Austrian composer Karl Weigl had his mature productive life bounded by his six symphonies: No. 2 in D minor, Op. 19 (1922); No. 3 in B minor (1931); No. 4 in F minor (1936); No. 5, Apocalyptic (1945) and No. 6 in A minor (1947). They evidence a composer whose musical creativity was securely founded in romanticism and tonality. There were also concertos, chamber works, piano solos and an opera to take into the reckoning. However, his slowly pupating and awakening legacy is charted through his years in Vienna and then his enforced uprooting to the USA in 1938. The last two symphonies - of Mahlerian proportions - came from his years of exile in America. Those last two have been recorded by BIS (review review). His teaching career in America found him in the Boston Conservatory and the Philadelphia Academy of Music.
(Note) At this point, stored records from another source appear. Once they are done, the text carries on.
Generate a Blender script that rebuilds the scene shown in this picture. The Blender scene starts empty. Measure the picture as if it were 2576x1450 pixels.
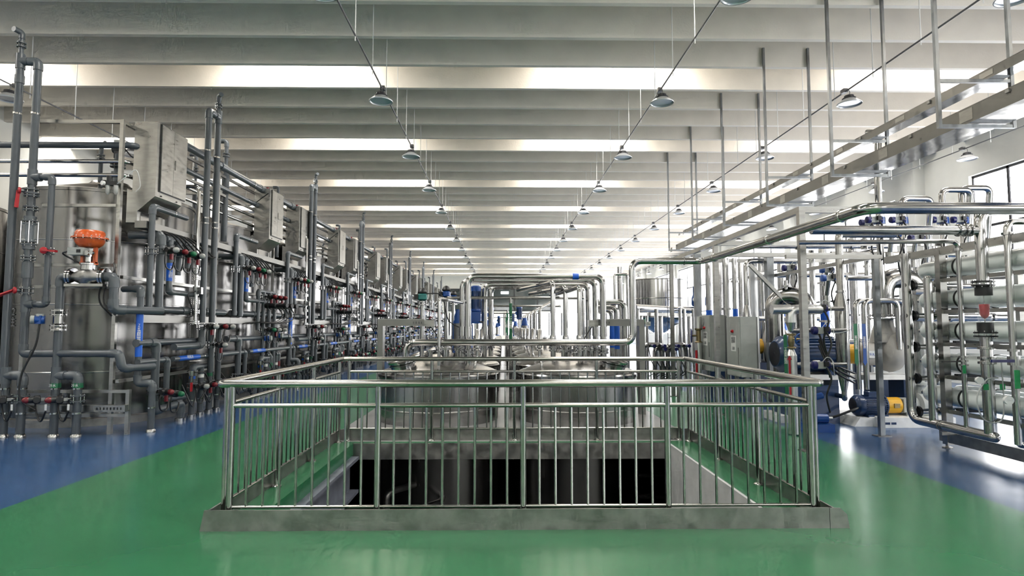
import bpy, math, random
from mathutils import Vector as V, Matrix
random.seed(7)
S = bpy.context.scene
C = S.collection
# ------------------------------------------------------------------ camera, world, lights, exposure
FPX, CX, CY = 1500.0, 1288.0, 725.0
YAW, PITCH, CAMZ = math.radians(0.88), math.radians(3.70), 1.6
cd = bpy.data.cameras.new('camera'); cam = bpy.data.objects.new('camera', cd); C.objects.link(cam)
cd.sensor_width = 36.0; cd.lens = 36.0 * FPX / 2576.0; cd.clip_end = 300; cd.clip_start = 0.05
cam.location = (0, 0, CAMZ); cam.rotation_euler = (math.pi / 2 + PITCH, 0, -YAW)
S.camera = cam
S.view_settings.view_transform = 'Standard'; S.view_settings.look = 'None'
S.view_settings.exposure = 0.45; S.view_settings.gamma = 1.0; S.view_settings.use_curve_mapping = False
SKYLIGHT, WINDOW = 16.5, 6.0           # daylight given off by the skylight panels and window panes
w = bpy.data.worlds.new('sky'); S.world = w; w.use_nodes = True
w.node_tree.nodes['Background'].inputs[0].default_value = (0.86, 0.92, 1, 1)
w.node_tree.nodes['Background'].inputs[1].default_value = 1.0
S.cycles.use_denoising = True; S.cycles.max_bounces = 5; S.cycles.diffuse_bounces = 3
S.cycles.use_adaptive_sampling = True; S.cycles.adaptive_threshold = .1; S.cycles.adaptive_min_samples = 8; S.cycles.glossy_bounces = 4; S.cycles.transmission_bounces = 5; S.cycles.caustics_reflective = False
S.cycles.caustics_refractive = False; S.cycles.sample_clamp_indirect = 6.0
FW = V((math.sin(YAW) * math.cos(PITCH), math.cos(YAW) * math.cos(PITCH), math.sin(PITCH)))
RT = V((math.cos(YAW), -math.sin(YAW), 0)); UP = RT.cross(FW)
def ray(px, py): return FW + RT * ((px - CX) / FPX) + UP * ((CY - py) / FPX)
def at(px, py, Y):                      # point of the hall at depth Y
    d = ray(px, py); return V((0, 0, CAMZ)) + d * (Y / d.y)
def ax(px, py, X):                      # point on the upright plane x = X
    d = ray(px, py); return V((0, 0, CAMZ)) + d * (X / d.x)
def az(px, py, Z=0.0):
    d = ray(px, py); return V((0, 0, CAMZ)) + d * ((Z - CAMZ) / d.z)
# ------------------------------------------------------------------ materials
M = {}
def mat(name, col, rough=0.5, metal=0.0, noise=0.0, nscale=8.0, bump=0.0, stretch=(1, 1, 1), trans=0.0, emit=0.0, rvar=0.0, spec=0.5, bscale=None, coat=0.0, alpha=1.0):
    m = bpy.data.materials.new(name); m.use_nodes = True; nt = m.node_tree; b = nt.nodes['Principled BSDF']
    b.inputs['Base Color'].default_value = (*col, 1); b.inputs['Roughness'].default_value = rough
    b.inputs['Metallic'].default_value = metal; b.inputs['Transmission Weight'].default_value = trans
    b.inputs['Specular IOR Level'].default_value = spec; b.inputs['Coat Weight'].default_value = coat; b.inputs['Alpha'].default_value = alpha
    if emit: b.inputs['Emission Color'].default_value = (*col, 1); b.inputs['Emission Strength'].default_value = emit
    if noise or bump or rvar:
        tc = nt.nodes.new('ShaderNodeTexCoord'); mp = nt.nodes.new('ShaderNodeMapping'); mp.inputs['Scale'].default_value = stretch
        nt.links.new(tc.outputs['Object'], mp.inputs['Vector'])
        n = nt.nodes.new('ShaderNodeTexNoise'); n.inputs['Scale'].default_value = nscale; n.inputs['Detail'].default_value = 4
        nt.links.new(mp.outputs['Vector'], n.inputs['Vector'])
        if noise:
            r = nt.nodes.new('ShaderNodeMapRange'); r.inputs[1].default_value = 0.3; r.inputs[2].default_value = 0.7
            r.inputs[3].default_value = 1 - noise; r.inputs[4].default_value = 1 + noise
            nt.links.new(n.outputs['Fac'], r.inputs[0])
            mx = nt.nodes.new('ShaderNodeMix'); mx.data_type = 'RGBA'; mx.blend_type = 'MULTIPLY'; mx.inputs[0].default_value = 1
            mx.inputs[6].default_value = (*col, 1); nt.links.new(r.outputs[0], mx.inputs[7]); nt.links.new(mx.outputs[2], b.inputs['Base Color'])
        if rvar:
            r = nt.nodes.new('ShaderNodeMapRange'); r.inputs[1].default_value = 0.3; r.inputs[2].default_value = 0.7
            r.inputs[3].default_value = max(0.02, rough - rvar); r.inputs[4].default_value = rough + rvar
            nt.links.new(n.outputs['Fac'], r.inputs[0]); nt.links.new(r.outputs[0], b.inputs['Roughness'])
        if bump:
            n2 = n
            if bscale:
                n2 = nt.nodes.new('ShaderNodeTexNoise'); n2.inputs['Scale'].default_value = bscale
                nt.links.new(mp.outputs['Vector'], n2.inputs['Vector'])
            bp = nt.nodes.new('ShaderNodeBump'); bp.inputs['Strength'].default_value = bump; bp.inputs['Distance'].default_value = 0.05
            nt.links.new(n2.outputs['Fac'], bp.inputs['Height']); nt.links.new(bp.outputs[0], b.inputs['Normal'])
    if emit: m.cycles.emission_sampling = 'FRONT'
    M[name] = m; return m
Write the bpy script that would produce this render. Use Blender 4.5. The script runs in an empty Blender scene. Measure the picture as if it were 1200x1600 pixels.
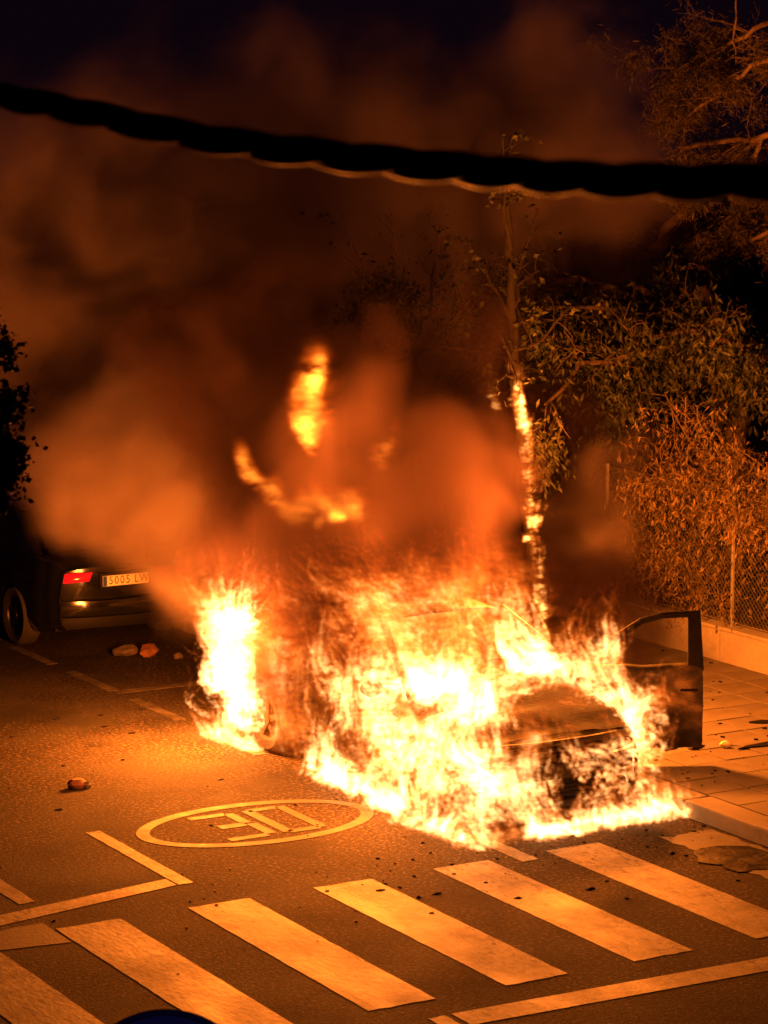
import bpy, bmesh, math, random
import numpy as np
from mathutils import Vector, Matrix, noise as mnoise
random.seed(7)
RNG = np.random.default_rng(11)
sc = bpy.context.scene
COL = sc.collection
PI = math.pi
R_ = math.radians

# ------------------------------------------------------------------ camera
cam = bpy.data.cameras.new('camera')
cam.sensor_fit = 'HORIZONTAL'; cam.sensor_width = 36.0; cam.lens = 4209.4 / 1200 * 36
cam.clip_start = 0.1; cam.clip_end = 600
cam.dof.use_dof = True; cam.dof.focus_distance = 21.5; cam.dof.aperture_fstop = 9.0
CAM = bpy.data.objects.new('camera', cam); COL.objects.link(CAM)
PITCH, YAW, CH = .143, .523, 5.439
CF = Vector((math.sin(YAW)*math.cos(PITCH), math.cos(YAW)*math.cos(PITCH), -math.sin(PITCH)))
CR = Vector((math.cos(YAW), -math.sin(YAW), 0)); CU = CR.cross(CF)
m = Matrix((CR, CU, -CF)).transposed().to_4x4(); m.translation = (0, 0, CH)
CAM.matrix_world = m
sc.camera = CAM

# ------------------------------------------------------------------ night sky, exposure
world = bpy.data.worlds.new('World'); sc.world = world; world.use_nodes = True
wn = world.node_tree; wn.nodes.clear()
wo = wn.nodes.new('ShaderNodeOutputWorld'); wb = wn.nodes.new('ShaderNodeBackground')
# night: the sky is only the faint violet glow of the town
wb.inputs['Color'].default_value = (.95, .3, .85, 1); wb.inputs['Strength'].default_value = 0.0035
wn.links.new(wb.outputs[0], wo.inputs[0])
vs = sc.view_settings
vs.view_transform = 'Standard'; vs.look = 'None'; vs.exposure = 0.0; vs.gamma = 1.0; vs.use_curve_mapping = False
cy = sc.cycles
cy.use_denoising = True; cy.use_adaptive_sampling = True; cy.adaptive_threshold = .03; cy.adaptive_min_samples = 24
cy.max_bounces = 6; cy.diffuse_bounces = 2; cy.glossy_bounces = 3; cy.transmission_bounces = 4
cy.volume_bounces = 1; cy.transparent_max_bounces = 12
cy.sample_clamp_indirect = 2.0; cy.caustics_reflective = False; cy.caustics_refractive = False
cy.volume_step_rate = 1.0; cy.volume_max_steps = 512

# added soft lamps in or near the flames stand in for the fire's own light (position, radius, watts)
FIRE_COL = (1.0, .195, .014)
FIRE_LIGHTS = [
    ((11.45, 16.70, .35), .25, 25), ((10.2, 18.0, .6), .30, 420), ((10.3, 18.3, 1.7), .30, 220),
    ((12.95, 19.5, 2.0), .2, 2200), ((12.55, 17.1, 1.0), .15, 80), ((10.15, 20.9, .9), .25, 1950),  # first lamp here stands clear of the flames, added to brighten wall and trees
    ((11.2, 19.6, 2.0), .35, 260), ((10.85, 19.7, 3.0), .3, 1000), ((14.45, 22.3, 2.6), .1, 60),
]
for p, r, w in FIRE_LIGHTS:
    L = bpy.data.lights.new('fire_light', 'POINT'); L.color = FIRE_COL; L.energy = w; L.shadow_soft_size = r
    o = bpy.data.objects.new('fire_light', L); o.location = p; COL.objects.link(o)

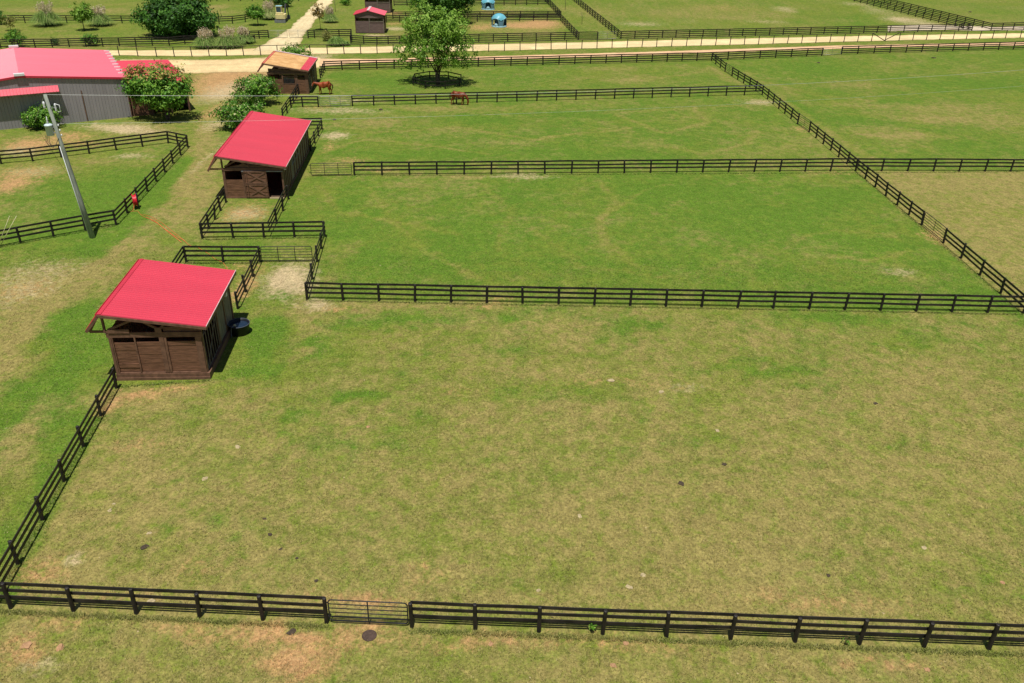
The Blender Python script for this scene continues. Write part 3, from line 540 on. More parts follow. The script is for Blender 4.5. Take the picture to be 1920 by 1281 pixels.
# --- shed 1: near
P = dict(W=4.87, xr=-.21, hr=4.2, he=3.4, xl=-.97, hl=3.24)
t = thing('horse_shed', 'nearest brown horse shed with bright red metal roof and open roof truss', 'shed', (-21.6, 40.15, 0), .072, 'brown horse sheds')
D = 6.5; W = P['W']; L_ = 6.92; wh = 2.95
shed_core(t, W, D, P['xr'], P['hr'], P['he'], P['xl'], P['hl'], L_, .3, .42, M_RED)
# timber skid base, a little deeper at the low front left
bx(t, 'foundation', M_BROWN2, (-.05, W+.12, -.14, .0, -.02, .17), (-.05, W+.12, -.10, .03, .172, .40), (W-.02, W+.12, 0.002, D, 0, .38), (-.05, .06, .002, D, 0, .38), (.06, W-.02, D-.1, D, 0, .3))
bx(t, 'floor', M_DIRTF, (.07, W-.03, .04, D-.11, .0, .06))
# front wall: three plank bays with an open vent strip above
for a, b, zt in ((.14, 1.30, 2.30), (1.38, 2.62, 2.34), (3.0, 4.52, 2.38)): boards(t, a, b, .48, zt, .02, M_BROWN, bh=.27)
for a, b in ((-.02, .12), (.16-.02, .20), (1.30, 1.38), (2.62, 2.86), (2.88, 3.0), (4.52, 4.85)):
    bx(t, 'corner_board' if a < .1 or a > 4 else 'batten', M_BROWN2, (a, b, -.07, .01, .40, wh-.3))
bx(t, 'sill', M_BROWN2, (.1, 4.5, -.07, .0, .402, .47))
bx(t, 'header_beam', M_BROWN2, (-.1, W+.06, -.06, .02, wh-.3, wh))
# truss
def bar(a, b, w_=.09, h_=.12, y=-.03, m=M_BROWN2, mb=None):
    mb.beam((a[0], y, a[1]), (b[0], y, b[1]), w_, h_)
mb = MB(); rz = lambda x: roofz(x, W, .42, P['xr'], P['hr'], P['he'])-.16
bar((-.9, wh+.07), (.2, wh+.07), mb=mb); bar((-.9, wh+.07), (-.25, rz(-.2)), mb=mb, y=-.045); bar((-.12, wh), (-.12, rz(-.12)), .1, .14, mb=mb)
bar((.05, wh+.16), (1.55, rz(1.55)-.02), mb=mb); bar((1.65, rz(1.6)-.02), (2.75, wh+.16), mb=mb); bar((1.3, rz(1.3)), (2.1, rz(2.1)), .1, .14, mb=mb); bar((2.7, wh+.10), (3.1, rz(3.1)-.03), mb=mb)
bar((2.75, wh+.28), (4.4, wh+.3), .08, .07, mb=mb); bar((.05, wh+.10), (1.15, wh+.10), .05, .22, y=-.08, mb=mb); mb.obj('truss', M_BROWN2, t)
bx(t, 'truss_plate', M_BROWN2, (2.5, 2.85, -.1, -.06, wh-.02, wh+.3))
mb = MB(); mb.poly([(2.9, .03, wh), (W, .03, wh), (W, .03, rz(W)), (2.9, .03, rz(2.9))]); mb.poly([(2.9, .05, wh), (W, .05, wh), (W, .05, rz(W)), (2.9, .05, rz(2.9))]); mb.obj('gable_board', M_BROWN, t)
# rafters seen through the open gable
mb = MB()
for y in (1.2, 2.4, 3.6, 4.8, 6.0): mb.beam((P['xr'], y, P['hr']-.12), (W, y, rz(W)), .05, .12); mb.beam((0, y, wh), (W, y, wh), .05, .12)
mb.obj('rafter', M_BROWN2, t)
boards(t, .04, D-.05, .4, wh, .04, M_BROWN, axis='y'); boards(t, .04, W-.04, .4, wh, D-.06, M_BROWN)
bx(t, 'corner_post', M_BROWN2, (W-.14, W+.02, D-.16, D, .38, 3.2)); bx(t, 'corner_post', M_BROWN2, (W-.12, W+.02, .012, .16, .38, 3.2)); bx(t, 'wall_plate', M_BROWN2, (W-.1, W+.03, .0, D, wh, wh+.2))
# right side: pipe gate across the open stall, then a boarded panel
mb = MB()
for y in (.35, .8, 1.25, 1.7, 2.15, 2.6, 3.0): mb.tube([(W-.04, y, .4), (W-.04, y, 2.5)], .022, 5)
mb.tube([(W-.03, .2, .42), (W-.03, 3.1, 2.5)], .022, 5); mb.tube([(W-.03, .2, 2.5), (W-.03, 1.2, 2.95)], .02, 5)
for z in (.42, 2.5): mb.tube([(W-.04, .16, z), (W-.04, 3.1, z)], .025, 5)
mb.obj('stall_gate', M_BROWNG, t)
bx(t, 'upright', M_BROWN2, (W-.12, W, 3.12, 3.26, .38, 3.1), (W-.12, W, 4.75, 4.87, .38, 3.1))
for a, b in ((3.28, 4.73), (4.89, D-.18)):
    mb = MB(); y = a
    while y < b-.05: e = min(y+.24, b); mb.box(W-.08, W-.045+random.uniform(0, .012), y+.005, e-.005, .4, wh); y = e
    mb.obj('side_panel', M_BROWNG, t)
bx(t, 'control_box', M_WHITE, (W+.0, W+.12, 5.2, 5.45, 2.45, 2.85))

# --- shed 2: long middle shed
W, D = 4.87, 14.0; wh = 2.5
t = thing('horse_shed', 'long brown shed with red roof and crossed plank door beside a dark doorway', 'shed', (-24.4, 69.35, 0), .07, 'brown horse sheds')
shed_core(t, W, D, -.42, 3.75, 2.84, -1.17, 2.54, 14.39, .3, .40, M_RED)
rz = lambda x: roofz(x, W, .40, -.42, 3.75, 2.84)-.16
bx(t, 'foundation', M_BROWN2, (-.04, 3.6, -.08, .03, -.02, .12), (3.6, W, -.04, .02, -.02, .05))
bx(t, 'floor', M_DIRTF, (.05, W-.06, .04, D-.06, 0, .04))
boards(t, .1, 1.5, .12, 1.62, .0, M_BROWN, bh=.3)
bx(t, 'batten', M_BROWN2, (.02, .12, -.04, .01, .12, wh-.1)); bx(t, 'batten', M_BROWN2, (1.5, 1.62, -.05, .01, .12, wh-.1))
bx(t, 'header_beam', M_BROWN2, (-.05, W+.04, -.06, .03, wh-.1, wh+.14))
bx(t, 'door_track', M_GREYM, (1.5, 4.9, -.14, -.1, wh-.16, wh-.08))
# crossed door
dx0, dx1, dz1 = 1.66, 3.55, 2.42
d = boards(t, dx0, dx1, .1, dz1, -.11, M_BROWN, 'door', bh=.24, th=.04)
mb = MB(); y = -.135
for a, b in (((dx0, .17), (dx1, .17)), ((dx0, dz1-.07), (dx1, dz1-.07)), ((dx0, 1.2), (dx1, 1.2)), ((dx0, 1.36), (dx1, 1.36)), ((dx0+.07, .2), (dx0+.07, dz1)), ((dx0+.24, .2), (dx0+.24, dz1)), ((dx1-.07, .2), (dx1-.07, dz1))): bar(a, b, .04, .12, y, mb=mb)
for z0, z1 in ((.25, 1.12), (1.44, dz1-.14)): bar((dx0+.34, z0), (dx1-.15, z1), .045, .11, y-.003, mb=mb); bar((dx0+.34, z1), (dx1-.15, z0), .04, .11, y-.007, mb=mb)
mb.obj('cross_brace', M_BROWN2, d)
bx(t, 'threshold', M_CLOD, (3.6, 4.85, -.2, -.05, 0, .07))
bx(t, 'corner_post', M_BROWN2, (W-.12, W+.02, -.03, .12, 0, 2.7)); bx(t, 'corner_post', M_BROWN2, (-.1, .015, -.03, .1, 0, 3.3))
mb = MB(); bar((-1.1, wh+.05), (.1, wh+.05), mb=mb); bar((-1.1, wh+.05), (-.45, rz(-.42)), mb=mb, y=-.045); bar((.15, wh+.25), (1.2, rz(1.2)-.05), mb=mb); bar((1.4, rz(1.3)-.05), (2.2, wh+.2), mb=mb); bar((2.0, wh+.36), (4.6, wh+.30), .05, .05, mb=mb); bar((-.04, wh), (-.04, rz(-.04)), .1, .12, mb=mb); mb.obj('truss', M_BROWN2, t)
mb = MB(); mb.poly([(0, .02, wh+.12), (W, .02, wh+.12), (W, .02, rz(W)), (2.3, .02, rz(2.3)), (1.35, .02, wh+.4)]); mb.obj('gable_board', M_BROWN2, t)
boards(t, .04, D-.05, .02, wh, .04, M_BROWN, axis='y'); boards(t, .04, W-.04, .02, wh, D-.06, M_BROWN)
mb = MB(); bd = MB(); y = .14
while y < D-.05:
    e = min(y+.3, D-.03); mb.box(W-.06, W-.02, y+.004, e-.004, .05, 2.6); y = e
mb.obj('side_wall', M_BROWNG, t)
for y in (.5, 1.2, 1.9, 2.6, 3.4, 5.2, 6.4, 7.6, 9.0, 10.2, 11.4, 12.6, 13.8):
    bx(t, 'batten', M_BROWN2, (W-.02, W+.06, y, y+.13, .0, 2.66))
mb = MB()
for z in (1.7, 2.3): mb.tube([(W+.12, 3.6, z), (W+.12, 7.4, z)], .025, 5)
mb.tube([(W+.12, 3.8, 1.7), (W+.12, 5.2, 2.3)], .02, 5); mb.tube([(W+.12, 5.6, 2.3), (W+.12, 7.2, 1.7)], .02, 5)
for y in (3.6, 5.4, 7.4): mb.tube([(W-.02, y, 2.3), (W+.14, y, 2.3)], .02, 5)
mb.obj('hanging_rack', M_GREYM, t)
bx(t, 'base_board', M_BROWN2, (W-.02, W+.05, .1, D, 0, .2))
mb = MB(); mb.lathe([(.0, .0), (.11, .02), (.12, .06), (.03, .12)], 10, (W+.25, -.1, 2.52)); mb.obj('lamp', M_WHITE, t, True)
mb = MB()
for y in np.arange(.15, 13.9, 1.2): mb.beam((-.42, y, 3.63), (W, y, rz(W)), .05, .12)
mb.obj('rafter', M_BROWN2, t)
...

The First Symphony is made up of four movements: I Leicht bewegt; II Sehr lebhaft; III Langsam; IV Lebhaft. It is of considerable dimensions and its sun-kissed mind-set is very soothing, gentle and Schubertian in the case of the Leicht bewegt. Weigl finds more tension in the restless Sehr lebhaft and his writing for the horns at the close of that movement (and of the finale) is unforgettably effervescent. The Langsam has much in common with the almost self-effacing and healing Leicht bewegt; such sustained quiet confidence! The jocund Lebhaft skitters, flutters and dances. It does not try for a rowdily incandescent crowd-pleaser of a conclusion - everything is in proportion. The overall effect can be equated with Franz Schmidt’s Symphony No. 1 but there is none of the astringency adopted by Schmidt in his other three symphonies. Weigl had no truck with the expressionism evolved by Zemlinsky and Schreker. Another parallel is the Fifth Symphony (1922) of the Danish composer Louis Glass although the Weigl is not quite in the same league as that work. Weigl’s First Symphony was premiered in Zurich in 1908 by the Tonhalle Orchestra conducted by Volkmar Andreae and back in Austria on 4 March 1911 with the Vienna Tonkünstler under Oskar Nedbal. It was revived in 1982 by the Reno Philharmonic conducted by Ron Daniels.

The suite for small orchestra traces its origins to a 1909 set of six short piano pieces, orchestrated in 1922. The movement titles might have been the titles of illustrations by Kay Nielsen, Arthur Rackham or Edmund Dulac. It’s a series of successful, almost lush and glowing evocations of fairy-tale worlds. You might think of it as a Southern Germanic answer to Ravel’s Ma mère L'Oye but without the grotesquerie. It was the last work of Weigl’s to be played in his homeland before he left Austria for his own safety.

The liner booklet essay is by Christian Heindl and is in German and English.

I trust that it will not be long before we get to hear the forgotten symphonies 2, 3 and 4.